No. Not unless they are willing to pay them.

talljasperman's avatar

@zenvelo What is the going rate for answers?

zenvelo's avatar

@talljasperman It doesn’t work that way. You hire a professor on a consultation basis to help solve a problem or to analyze a situation. We’ve hired some academics to do some studies on our business, and it runs into many tens of thousands of dollars.

It’s not a pay as you go fluther; it’s not ten dollars a question.

Earthbound_Misfit's avatar

Some keep in contact. Many connect using LinkedIn but no, they don’t ask questions. It’s about networking not continuing their education.

Buttonstc's avatar

Not normally, but occasionally there are exceptions and a friendship develops.

Then the result could be a wonderful book like “Tuesdays With Morrie” by Mitch Albom.

(Morrie Schwartz had been Mitch Albom’s Sociology professor and he was in the later stages of ALS when Mitch began flying cross country to visit him once a week to chronicle his ideas and philosophy of life during this difficult time in his life.

This was a very special relationship which resulted in an extraordinary book.

I highly recommend it. I think you’d enjoy reading it.

ibstubro's avatar

Probably at about the same rate as college kids keep in touch with their former teachers. Or employees with former employers.

We keep in touch with our mentors. We keep in touch with our idols, in order to encourage them. We touch base with the people that made a difference, but perhaps didn’t know it.

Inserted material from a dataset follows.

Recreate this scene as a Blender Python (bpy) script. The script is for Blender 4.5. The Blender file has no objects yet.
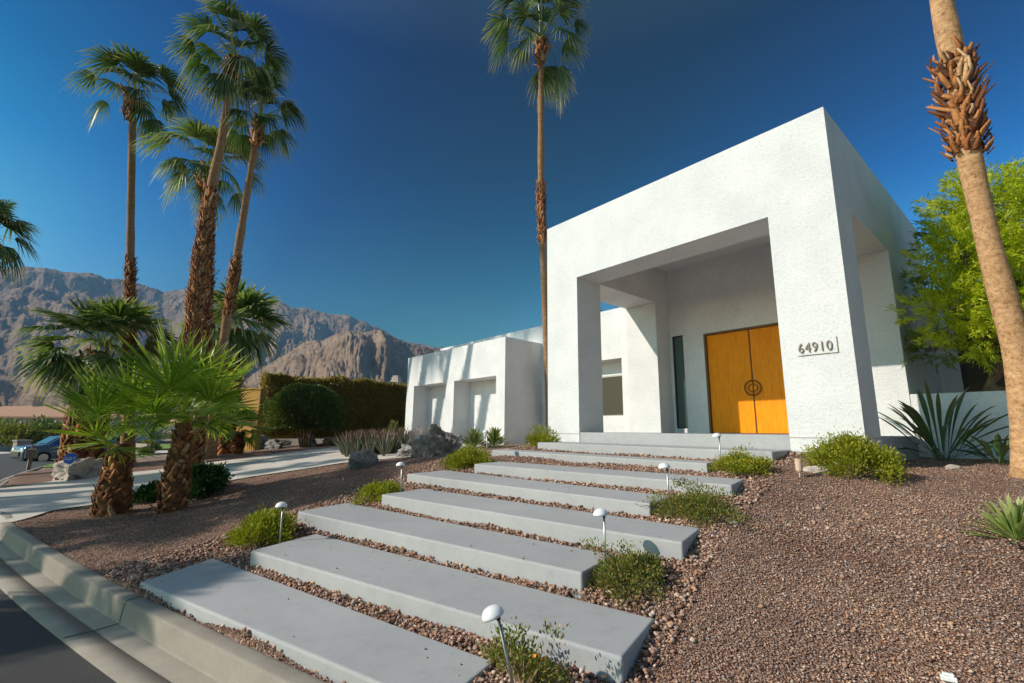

Finally, we only keep in touch with any of our instructors if we feel like we’re a success, by and large.

dappled_leaves's avatar

Sometimes. Of course, any professional will have had a lot of different professors, and will not stay in touch with all of them. But if that person remains in academia, then some of those professors (if working in the same field) will become colleagues, and they will read each other’s work and see each other at conferences.

Reference letters often also lead to a continued relationship, because the former student will have to keep in touch and send updates for the referee.